Agencies love to make a splash in pitch meetings.
They dim the lights. They roll out the high-production sizzle reel. They showcase themselves.
And then they wonder why the prospect tunes out.
🚨 Here’s the hard truth: Clients don’t care about your agency.
They don’t care about your award-winning work.
They don’t care about your “creative process.”
They care about one thing—their own problems.
If your pitch isn’t 100% focused on them, you’ve already lost.

How I Won Little Caesars by Making It About Them, Not Us
I once pitched the local Little Caesars franchise account.
Now, I could have done what every other agency did:
- Show off our portfolio
- Walk through our services
- Talk about our experience in the industry
But I knew that wasn’t what they cared about.
So instead, I made the pitch all about them.
- We focused entirely on their biggest challenge: selling more pizzas.
- We spoke their language—no agency jargon, no fluff.
- We had them laughing, nodding, and engaging—not just politely listening.
By the end of the meeting, they weren’t just interested.
They were in.
We won the business because we weren’t pitching ourselves.
We were solving their problem.

Where Agencies Get Meetings Wrong
🚨 1. They Make It a One-Way Presentation Instead of a Two-Way Conversation
If your meeting is just you talking at them for 30 minutes, it’s already over.
A great pitch is a discussion, not a monologue.
💡 Fix it: Get them engaged early. Ask real questions. Make them feel like they’re part of the conversation.

🚨 2. They Lead With Their Work Instead of the Prospect’s Pain Points
Your prospect doesn’t care about your past campaigns.
They care about what you can do for them—right now.
💡 Fix it: Open with their problem, not your portfolio. If you can articulate their challenges better than they can, they’ll assume you have the solution.

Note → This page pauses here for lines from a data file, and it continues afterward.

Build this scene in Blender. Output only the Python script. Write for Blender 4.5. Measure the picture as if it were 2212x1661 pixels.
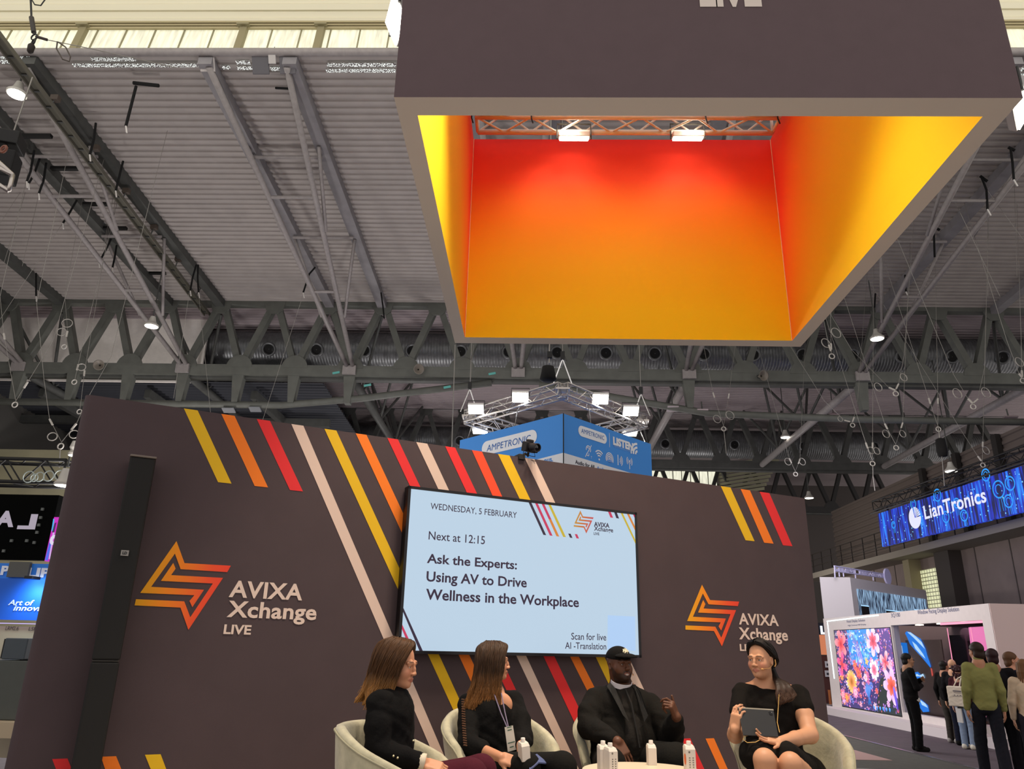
import bpy, bmesh, math, random
import numpy as np
from math import sin, cos, tan, pi, radians, sqrt, atan2, exp
from mathutils import Vector, Matrix
random.seed(7)
for o in list(bpy.data.objects): bpy.data.objects.remove(o, do_unlink=True)
SC = bpy.context.scene
COL = SC.collection
# ------------------------------------------------------------------ camera
IW, IH = 2212, 1661
FPX = 1635.6; YAW, TILT, ROLL, WA = -0.030639, 0.334886, 0.022374, 0.500786
CH = 1.69
_f = np.array([sin(YAW)*cos(TILT), cos(YAW)*cos(TILT), sin(TILT)])
_r = np.array([cos(YAW), -sin(YAW), 0.]); _u = np.cross(_r, _f)
CR = cos(ROLL)*_r + sin(ROLL)*_u; CU = -sin(ROLL)*_r + cos(ROLL)*_u; CF = _f
CAMP = np.array([0, 0, CH])
cd = bpy.data.cameras.new('camera'); cam = bpy.data.objects.new('camera', cd); COL.objects.link(cam)
cd.sensor_fit = 'HORIZONTAL'; cd.sensor_width = 36.0; cd.lens = 36.0*FPX/IW
cd.clip_start = 0.05; cd.clip_end = 300
cam.matrix_world = Matrix(((CR[0], CU[0], -CF[0], 0), (CR[1], CU[1], -CF[1], 0), (CR[2], CU[2], -CF[2], CH), (0, 0, 0, 1)))
SC.camera = cam
# ------------------------------------------------------------------ world, exposure
wd = bpy.data.worlds.new('world'); SC.world = wd; wd.use_nodes = True
_bg = wd.node_tree.nodes['Background']; _bg.inputs[0].default_value = (1.0, 0.93, 0.90, 1); _bg.inputs[1].default_value = 0.85
vs = SC.view_settings; vs.view_transform = 'Standard'; vs.look = 'None'; vs.gamma = 1; vs.exposure = 0.0; vs.use_curve_mapping = False
# ------------------------------------------------------------------ lights
def area(name, loc, target, size, power, color=(1, 1, 1), spread=pi, shape='DISK', size_y=None):
    l = bpy.data.lights.new(name, 'AREA'); l.shape = shape; l.size = size; l.energy = power; l.color = color; l.spread = spread
    if size_y: l.size_y = size_y
    o = bpy.data.objects.new(name, l); COL.objects.link(o); o.location = loc
    o.rotation_euler = (Vector(target)-Vector(loc)).to_track_quat('-Z', 'Y').to_euler(); return o
def spot(name, loc, target, power, angle, blend=.6, color=(1, 1, 1), rad=.15):
    l = bpy.data.lights.new(name, 'SPOT'); l.energy = power; l.spot_size = radians(angle); l.spot_blend = blend; l.color = color; l.shadow_soft_size = rad
    o = bpy.data.objects.new(name, l); COL.objects.link(o); o.location = loc
    o.rotation_euler = (Vector(target)-Vector(loc)).to_track_quat('-Z', 'Y').to_euler(); return o
WARM = (1.0, .85, .68)
# floods on the canopy truss: two at the back seen through the opening, others unseen, added near its front run to light the stage
spot('flood_beam', (.38, 7.75, 7.88), (.5, 8.36, 6.4), 85, 120, .9, WARM)
spot('flood_beam', (1.95, 7.75, 7.88), (1.8, 8.36, 6.4), 85, 120, .9, WARM)
for _x, _t in ((.2, (-2.2, 5.1, 1.6)), (.5, (-.7, 5.3, 1.2)), (1.4, (1.0, 5.8, 1.2)), (1.8, (2.4, 6.3, 1.2))): spot('flood_beam', (_x, 4.7, 7.7), _t, 560, 76, .9, WARM, .25)
def point(name, loc, power, color=(1, .95, .93), rad=.6):
    l = bpy.data.lights.new(name, 'POINT'); l.energy = power; l.color = color; l.shadow_soft_size = rad
    o = bpy.data.objects.new(name, l); COL.objects.link(o); o.location = loc
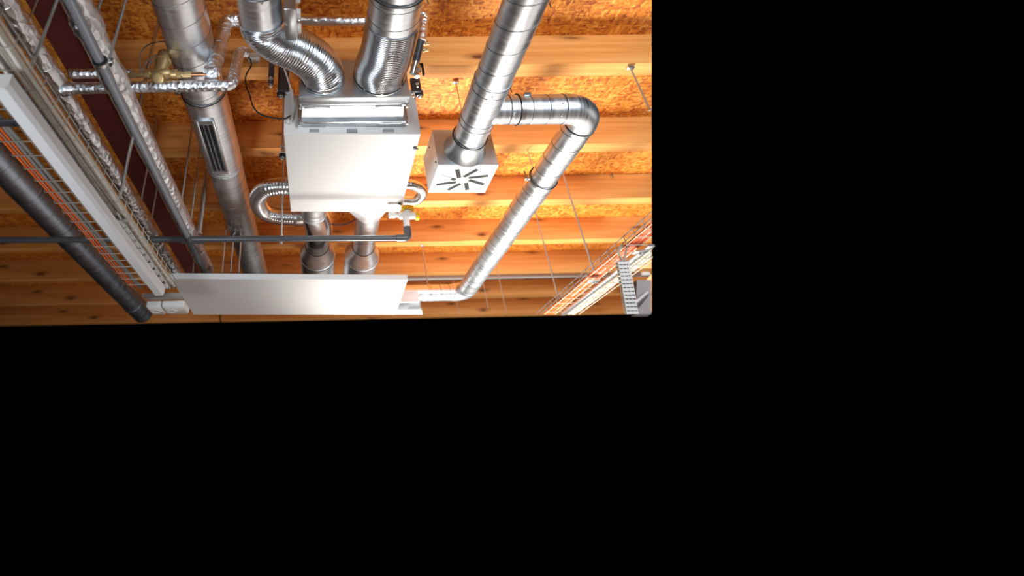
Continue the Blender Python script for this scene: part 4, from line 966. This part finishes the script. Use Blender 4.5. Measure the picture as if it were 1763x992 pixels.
rod('rod from the second joist passing behind the long branch duct', (908, 257), ZB, (917.4, 287.6), 0.004)
rod('rod with a bracket on the strand board, left of the T branch', (784, 139), ZD, (795.5, 196), 0.0045, True)
rod('rod holding the lower end of the right cable tray', None, ZD, (961.7, 513.9), 0.0055, zb_2=2.965)
rod('rod holding the right cable tray, emerging from behind the branch duct', None, ZD, (1021.6, 464.9), 0.006, zb_2=2.955)
rod('rod with a coupling nut at the upper right edge of the picture', (1084, 114), ZB, (1119, 189), 0.0055, True)
rod('rod holding the clamp of the horizontal duct right of the white panel', (727, 421), ZB, (738, 492), 0.006, True)
for i, (p1, zz) in enumerate((((872, 540), 3.25), ((840, 530), 3.35), ((789.5, 540), 3.45))):
    rod(['faint rod right of the branch duct bend', 'faint rod below the branch duct bend', 'short faint rod under the elbow near the white panel'][i], None, ZD, p1, 0.004, zb_2=zz)
rod('rod down to the clamp of the condensate pipe, inside the hose loop', None, ZD-0.0, (484.6, 405), 0.0065, zb_2=ZC+0.035)
# left side
B = Vector((GPX+GPR+0.012, ya+0.004, GPZ+0.02))
t = thing('hanger_rod', tuple(B), 'rod rising from the ring clamp of the smooth grey pipe', 'rod', 'threaded hanger rods'); mb = MB(); mb.cyl(B, (B.x, B.y, ZD), 0.0062, 10); obj('rod', mb, 'rod', t)
rod('thick rod crossing the big foil pipe at the upper left', None, ZD, (48, 132), 0.0058, zb_2=2.84)
rod('short rod behind the top of the big foil pipe', None, ZD, (52, 30), 0.005, zb_2=3.42)
rod('short rod at the top edge between the two foil pipes and the valve', None, ZD, (168, 20), 0.0055, zb_2=3.33)
rod('thick pale rod from behind the foil pipes down to the left cable tray', None, ZD, (205.5, 342), 0.0085, zb_2=2.86, m='zinc')
for i, (bot, zb2) in enumerate((((243.6, 342), 3.44), ((257.5, 396), 3.42), ((313, 342), 3.3), ((329.3, 375), 3.3), ((344, 403), 3.25), ((332, 469), 3.2), ((382.4, 469), 3.2), ((397, 469), 3.2), ((411, 469), 3.2))):
    rod('blurred rod at the left, '+['behind the upper bend of the thick foil pipe', 'meeting the thick foil pipe lower down', 'left of the pair beside the grille duct', 'right of the pair beside the grille duct', 'wide one near the end of the drain tee', 'left of the grey pipe above the white panel', 'first right of the grey pipe above the panel', 'second right of the grey pipe above the panel', 'third, against the grille duct above the panel'][i], None, ZD, bot, 0.0065 if i != 4 else 0.012, zb_2=zb2)
for k, m_ in enumerate(mts):
    t = thing('hanger_rod', tuple(m_), ['threaded rod into the right front mount of the white unit', 'threaded rod into the left front mount of the white unit', 'threaded rod into the left rear mount of the white unit'][k], 'rod', 'threaded hanger rods')
    mb = MB(); mb.cyl(m_+Vector((0, 0, 0.02)), (m_.x, m_.y, ZD), 0.0075, 10); obj('rod', mb, 'rod', t)
    mb = MB(); mb.lathe(m_+Vector((0, 0, 0.06)), (0, 0, 1), [(0, 0.012), (0.012, 0.012)], 6); mb.lathe(m_+Vector((0, 0, 0.09)), (0, 0, 1), [(0, 0.016), (0.004, 0.016)], 16); obj('nut', mb, 'zinc', t)
# dark upright rail left of the unit
a = at(466, 150, y=2.30)
rl = thing('mounting_rail', tuple(a), 'dark slotted upright rail with a bolt, left of the bent hose', 'rail')
mb = MB(); mb.box((a.x-0.016, a.y-0.01, a.z+0.02), (a.x+0.016, a.y+0.01, ZD), 0.002); obj('channel', mb, 'dark_steel', rl)
mb = MB(); mb.lathe(a+Vector((0, -0.01, 0.05)), (0, -1, 0), [(0, 0.014), (0.006, 0.014), (0.008, 0.008), (0.016, 0.008)], 16); mb.lathe(a+Vector((0, 0, 0.0)), (0, 0, 1), [(0, 0.009), (0.03, 0.009)], 6); obj('bolt', mb, 'zinc', rl)
a = at(484, 140, y=2.36)
rl = thing('mounting_rail', tuple(a), 'dark upright rail just left of the transition box', 'rail')
mb = MB(); mb.box((a.x-0.02, a.y+0.01, a.z-0.06), (a.x+0.045, a.y+0.03, ZD), 0.002); obj('channel', mb, 'dark_steel', rl)
# junction box with cables
a = at(440, 102, y=2.46)
jb = thing('junction_box', (a.x, 2.44, a.z), 'small pale junction box on the nearest joist beside the black cable', 'junction box')
mb = MB(); mb.box((a.x-0.045, 2.425, a.z-0.022), (a.x+0.03, 2.4655, a.z+0.022), 0.004); obj('housing', mb, 'white_grey', jb)
mb = MB(); mb.box((a.x-0.043, 2.421, a.z-0.02), (a.x+0.028, 2.425, a.z+0.02), 0.002); obj('lid', mb, 'plastic', jb)
def c3(*pts): return [at(px_, py_, y=yy) for px_, py_, yy in pts]
cable('thin black cable hanging from the junction box to the left of the unit', None, 'rubber', c3((420, 94, 2.44), (429, 100, 2.42), (433, 112, 2.42), (424, 128, 2.42), (423, 145, 2.42), (430, 165, 2.42), (435, 182, 2.42), (447, 196, 2.42), (470, 203, 2.42), (490, 204.5, 2.41), (500, 199, 2.40)), 0.0045)
cable('white cable curving down to the gland on the front of the unit', None, 'plastic', c3((485, 108, 2.30), (491, 122, 2.30), (496, 137, 2.32), (502, 158, 2.36), (505, 180, 2.39), (504, 198, 2.405), (500, 212, 2.40)), 0.0055)
cable('thin dark cable between the two ducts behind the unit', None, 'dark_steel', c3((558, 380, 3.75), (570, 386, 3.75), (588, 387, 3.75), (602, 384, 3.75), (612, 377, 3.75)), 0.005)
# nails on the strand board
for i, (p, q_) in enumerate((((736, 0), (739, 6)), ((946, 6), (949.5, 13)), ((989, 302), (991.5, 305)), ((1053, 298), (1056, 305.5)), ((878, 148), (881, 160)))):
    T = at(*p, z=ZD); mb = MB(); B = at(*q_, y=T.y); mb.cyl((T.x, T.y, ZD), (T.x+(B.x-T.x)*0.3, T.y, B.z), 0.004, 8)
    obj('nail', mb, 'dark_steel', None, ['dark nail tip at the top edge between the wide duct and spiral duct', 'dark nail tip beside the long spiral duct at the top', 'nail tip above the third joist, right of the branch duct', 'nail tip above the third joist, far right', 'dark screw in the strand board just above the T branch'][i], 'nail', 'nails in the strand board')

🚨 3. They Talk About Features Instead of Outcomes
“We offer strategy, design, branding, and digital marketing.”
Okay… so what?
💡 Fix it: Tie every capability to a measurable business result.
🚫 Bad: “We run performance-driven ad campaigns.”
🔥 Better: “We help QSR franchises sell more pizzas by getting them in front of hungry customers at the exact moment they’re ready to buy.”
One is forgettable. The other makes you indispensable.

🚨 4. They Try to Impress Instead of Connect
Your prospect doesn’t need to be dazzled.
They need to feel heard.
💡 Fix it: Stop “presenting” and start digging deeper into what actually matters to them.
When you make them feel like you already understand their business, they don’t need to be convinced.

Final Thought: Stop Selling Your Agency. Start Solving Their Problem.
Prospects don’t care about your sizzle reel.
They don’t care about your agency’s story.
They care about what you can do for them, today.
So before your next pitch, ask yourself:
🔥 Is this meeting about us—or about them?
🔥 Am I selling services—or solving a real business problem?
🔥 Is this a one-way presentation—or a real conversation?
Because the agencies that get this right?
They don’t just pitch.
They win.
Frequently Asked Questions About Pitching the Right Way
Q: Shouldn’t we still showcase our work?
Yes—but only after you’ve made it relevant. Your case studies mean nothing unless they directly connect to your prospect’s challenges.
Q: What’s the fastest way to get a prospect engaged in a pitch?
Start with their biggest pain point. If you can speak to their problem in a way that feels deeply relevant, they’ll be hooked.
Q: How do we stand out from competitors pitching the same client?
Stop pitching your agency. Focus entirely on the client’s business, their industry, and their needs. Most agencies don’t do this—which is why the ones who do, win.
Q: What’s the #1 mistake agencies make in pitch meetings?
They talk too much about themselves. The prospect should feel like they’re the most important person in the room—not you.